Archbishiop Charles Jason Gordon

Why Does Jesus Rebuke Peter After Giving Him The Keys?

In last week’s text, we had Jesus asking who do you say I am, then Peter stepping forward and said, “You are the Christ. You are the Son of the Living God.” Then Jesus said it wasn’t flesh and blood that revealed this to you, but my Father in heaven. You are Peter, and on this rock, I will be in my church. And so Jesus renames Peter from Simon to Peter, and he forms this Peter – this rock, petros, and builds his church on it.

Right after that, Jesus is taking them aside and saying to them that the Son of Man is destined to suffer grievously at the hands of the elders and the chief priests and the scribes, and will be put to death, but will be raised on the third day. So Jesus is starting now to look at his passion. He’s in the furthest place away from Jerusalem. He is at the outpost of the empire and there’s only one place to go now, and that’s to turn around and head right back to Jerusalem, and he’s setting his sight towards Jerusalem, and saying to them, this is what’s going to happen. We’re heading to suffering, we’re heading to death, we’re heading to my destruction, and that’s where we’re going.

Peter was recently named the man in charge; the Overlord of the house; second in command only to Jesus himself. He just got a new name and a new position, and he is now exercising his position and he’s calling Jesus aside and saying, “No no no! This is not how we’re going down. We’re not going down into Jerusalem for you to suffer and all this kind of foolishness. Heaven preserve you Lord! This is not going to go down that way!” So Peter now gets another name. Jesus says to him, “Get behind me Satan because the way you think is not God’s way but man’s way. You are an obstacle in my path.”

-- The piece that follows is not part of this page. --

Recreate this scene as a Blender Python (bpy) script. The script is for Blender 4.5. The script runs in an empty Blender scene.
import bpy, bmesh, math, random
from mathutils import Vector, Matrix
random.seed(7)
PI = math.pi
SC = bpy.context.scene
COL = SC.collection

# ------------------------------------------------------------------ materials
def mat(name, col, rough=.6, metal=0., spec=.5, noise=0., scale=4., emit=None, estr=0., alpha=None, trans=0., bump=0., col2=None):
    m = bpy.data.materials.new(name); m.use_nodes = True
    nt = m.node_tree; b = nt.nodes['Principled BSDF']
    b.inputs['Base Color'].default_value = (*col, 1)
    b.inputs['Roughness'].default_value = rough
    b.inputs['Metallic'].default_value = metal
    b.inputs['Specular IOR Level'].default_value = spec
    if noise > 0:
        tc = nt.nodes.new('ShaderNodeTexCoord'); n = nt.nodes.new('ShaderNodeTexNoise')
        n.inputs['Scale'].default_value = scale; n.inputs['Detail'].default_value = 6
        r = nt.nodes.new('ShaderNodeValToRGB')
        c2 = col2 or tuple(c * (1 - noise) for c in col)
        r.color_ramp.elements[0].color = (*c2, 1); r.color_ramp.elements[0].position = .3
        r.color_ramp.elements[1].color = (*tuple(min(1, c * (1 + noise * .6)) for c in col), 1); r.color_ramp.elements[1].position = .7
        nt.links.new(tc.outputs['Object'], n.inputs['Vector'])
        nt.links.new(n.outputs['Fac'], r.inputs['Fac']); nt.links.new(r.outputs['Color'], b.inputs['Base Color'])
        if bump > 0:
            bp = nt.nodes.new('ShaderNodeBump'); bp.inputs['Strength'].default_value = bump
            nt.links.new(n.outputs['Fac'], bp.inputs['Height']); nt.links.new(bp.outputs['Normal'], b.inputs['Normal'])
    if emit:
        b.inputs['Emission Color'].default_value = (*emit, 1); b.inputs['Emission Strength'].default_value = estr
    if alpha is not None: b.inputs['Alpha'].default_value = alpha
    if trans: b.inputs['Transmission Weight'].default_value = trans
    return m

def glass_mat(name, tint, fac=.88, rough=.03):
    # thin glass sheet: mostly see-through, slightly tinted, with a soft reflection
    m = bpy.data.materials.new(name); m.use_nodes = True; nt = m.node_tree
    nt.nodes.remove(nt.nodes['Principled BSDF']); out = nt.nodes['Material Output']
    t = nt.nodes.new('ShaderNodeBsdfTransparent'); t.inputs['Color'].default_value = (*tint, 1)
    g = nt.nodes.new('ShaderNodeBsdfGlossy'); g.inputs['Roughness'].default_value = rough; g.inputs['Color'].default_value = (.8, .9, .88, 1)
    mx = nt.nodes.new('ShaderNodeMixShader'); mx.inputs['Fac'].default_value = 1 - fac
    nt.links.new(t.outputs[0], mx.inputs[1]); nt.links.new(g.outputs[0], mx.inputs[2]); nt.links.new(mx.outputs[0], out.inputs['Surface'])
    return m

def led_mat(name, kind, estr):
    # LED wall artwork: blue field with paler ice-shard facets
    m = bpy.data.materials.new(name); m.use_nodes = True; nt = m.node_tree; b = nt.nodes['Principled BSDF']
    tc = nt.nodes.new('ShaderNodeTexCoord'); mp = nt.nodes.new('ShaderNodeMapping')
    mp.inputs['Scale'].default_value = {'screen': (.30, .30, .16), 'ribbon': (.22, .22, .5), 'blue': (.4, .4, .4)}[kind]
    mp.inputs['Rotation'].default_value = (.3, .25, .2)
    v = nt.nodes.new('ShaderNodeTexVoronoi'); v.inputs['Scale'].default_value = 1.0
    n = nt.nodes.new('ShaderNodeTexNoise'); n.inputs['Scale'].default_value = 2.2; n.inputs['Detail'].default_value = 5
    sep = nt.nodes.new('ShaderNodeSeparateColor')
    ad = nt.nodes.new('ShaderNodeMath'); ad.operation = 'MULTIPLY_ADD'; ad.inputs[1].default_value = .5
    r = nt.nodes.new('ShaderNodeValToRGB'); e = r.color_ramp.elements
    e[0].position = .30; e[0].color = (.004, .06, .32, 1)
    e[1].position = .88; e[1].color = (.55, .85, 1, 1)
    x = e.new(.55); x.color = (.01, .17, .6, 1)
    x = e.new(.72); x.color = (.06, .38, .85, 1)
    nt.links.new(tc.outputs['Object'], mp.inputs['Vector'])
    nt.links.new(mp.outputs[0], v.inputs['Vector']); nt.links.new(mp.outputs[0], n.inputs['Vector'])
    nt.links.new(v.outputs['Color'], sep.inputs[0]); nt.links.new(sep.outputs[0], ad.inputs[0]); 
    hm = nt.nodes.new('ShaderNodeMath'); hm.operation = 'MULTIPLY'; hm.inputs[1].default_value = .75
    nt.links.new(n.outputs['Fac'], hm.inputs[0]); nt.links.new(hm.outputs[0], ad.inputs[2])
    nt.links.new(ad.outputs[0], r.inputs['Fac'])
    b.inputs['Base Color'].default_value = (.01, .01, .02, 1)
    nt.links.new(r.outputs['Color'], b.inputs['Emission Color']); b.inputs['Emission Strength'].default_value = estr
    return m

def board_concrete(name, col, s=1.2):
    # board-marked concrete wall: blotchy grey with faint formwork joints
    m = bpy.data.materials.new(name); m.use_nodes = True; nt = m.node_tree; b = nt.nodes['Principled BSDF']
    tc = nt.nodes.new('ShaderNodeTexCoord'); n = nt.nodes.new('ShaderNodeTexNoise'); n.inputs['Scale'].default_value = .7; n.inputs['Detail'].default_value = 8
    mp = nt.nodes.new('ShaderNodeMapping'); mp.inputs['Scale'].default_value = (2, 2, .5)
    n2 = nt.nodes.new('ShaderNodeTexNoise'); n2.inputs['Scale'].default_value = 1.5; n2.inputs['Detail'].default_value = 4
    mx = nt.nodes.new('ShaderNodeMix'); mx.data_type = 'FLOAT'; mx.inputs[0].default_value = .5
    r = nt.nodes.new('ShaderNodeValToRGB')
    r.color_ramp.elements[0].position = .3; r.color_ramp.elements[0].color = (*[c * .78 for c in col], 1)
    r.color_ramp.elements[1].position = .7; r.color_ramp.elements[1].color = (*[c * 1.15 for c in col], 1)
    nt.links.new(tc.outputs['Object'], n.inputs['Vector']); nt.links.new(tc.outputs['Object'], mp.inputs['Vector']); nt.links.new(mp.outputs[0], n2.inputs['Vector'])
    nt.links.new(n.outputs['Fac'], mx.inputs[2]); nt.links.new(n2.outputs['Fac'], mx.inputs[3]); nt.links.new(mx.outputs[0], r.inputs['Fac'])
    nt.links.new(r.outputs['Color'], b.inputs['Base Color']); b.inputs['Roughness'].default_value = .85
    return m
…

Now, how do you move from getting the keys to becoming the satan in two easy steps? Only Peter could do that, but this is an instructive text because in it, Jesus is teaching us about the nature of his church, and about the nature of leadership in the church and the nature of discipleship in this church. What is interesting is that he opens the text from the 12 to all disciples down to the middle of the text, and that shift we also have to see because it is instructed for every single one of us.

What we have in this text is really a revelation not just about where Jesus is heading, but a revelation about the true nature of discipleship itself, and what we need if we are going to be disciples of Jesus Christ.